Wednesday, January 2, 2013

Photo Update: Latacunga

The town of Latacunga itself is quite small and not terribly pretty or nice, but it's a great place to stay if you want to go to Cotopaxi National Park or Quilotoa Crater Lake, which is exactly what I did. Also, the hostel where I stayed was really nice. 
Quilotoa is about an hour and a half away by bus and kind of in the middle of nowhere, but since President Correa did some volunteer work there, he's put money into developing it into a tourist destination. There's a new highway being built and quite a few hostels at the top of the lake--where you can choose to take a trail down to the water and then come back up, a trail around the lake, or a longer trail to go to nearby villages. 
The lake was beautiful, but I was a little disappointed because due to a flat bus tire, road construction, and the general slowness of bus-riding, we didn't get a change to walk around the lake, only down to it.
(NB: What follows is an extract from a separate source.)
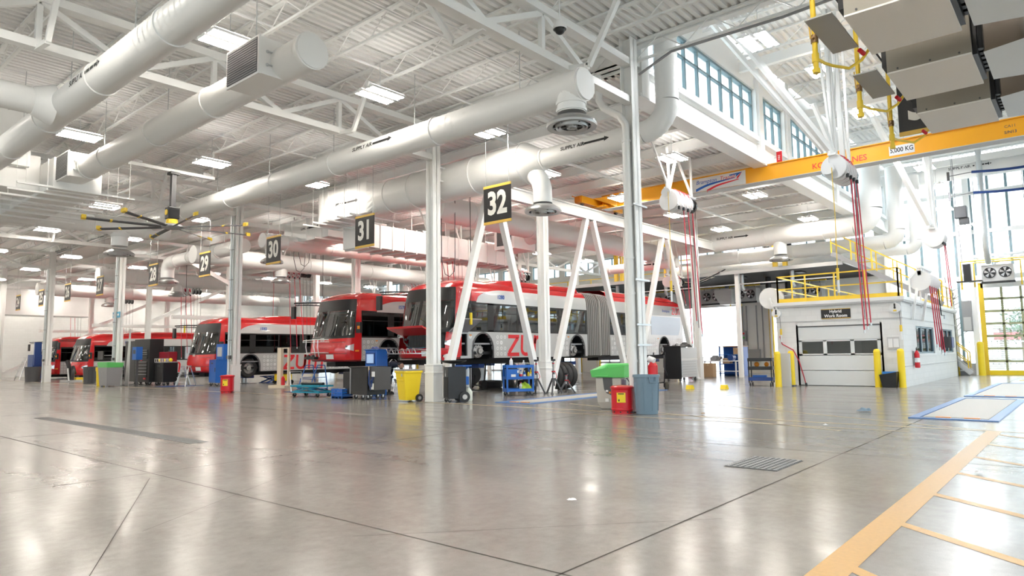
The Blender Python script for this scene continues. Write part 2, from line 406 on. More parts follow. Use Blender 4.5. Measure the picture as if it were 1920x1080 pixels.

Still, it was a beautiful spot for a picnic and llama-friending and we all (my German friends and a few Americans) really enjoyed it. There are horses for rent at the bottom because the hike back up is pretty steep, but we didn't take them. 
The best part was probably the fact that the buses were full so we had to take a super full camioneta all the way back to Latacunga. Camionetas are pickups that will take you places for a small fee. Somewhere between a taxi and hitch-hiking I guess. It was hilarious--there were four foreigners and three Ecuadorians squished into the cab of the pickup and about half a dozen more in the back. We listened to the Backstreet Boys full volume and drove probably 80 km per hour with kids in the back (and it was raining). 
 What a beaut!

One of the not-so-wild llamas, who was interested in our picnic.
Horses being watered at the bottom.

Our trip to Cotopaxi was more successful time-wise, but it was freezing cold and raining when we got to the park. But as we drove up--in another camioneta, this time with more room--the rain turned to snow. The wind died down and sun came out about halfway up to the refuge. It was still pretty tough though--hiking at 5,000 meters isn't exactly a walk in the park. Lisa and Joe (my Germans) both got altitude sickness and stopped at the refuge while Trenna (an American I met at the hostel) and I continued on. 
I think I already explained some about Cotopaxi in an older post, so I'm not going to elaborate much here. It's one of the most popular tourist destinations around Quito and for good reason. I loved it and I want to summit it now. 
 Joe and Lisa bundled up and hiking. 

Just above the refuge. 
 Glacier viewing--doesn't it look like Mars? 
Volcanic rocks!
And when the sun came out, even more Mars-like. 
Oh hey, glacier. (I walked on it too). I think it was at about 5,300 m (17,000+ ft.). 
 Running down. 
Lisa and I making guacamole at the hostel later.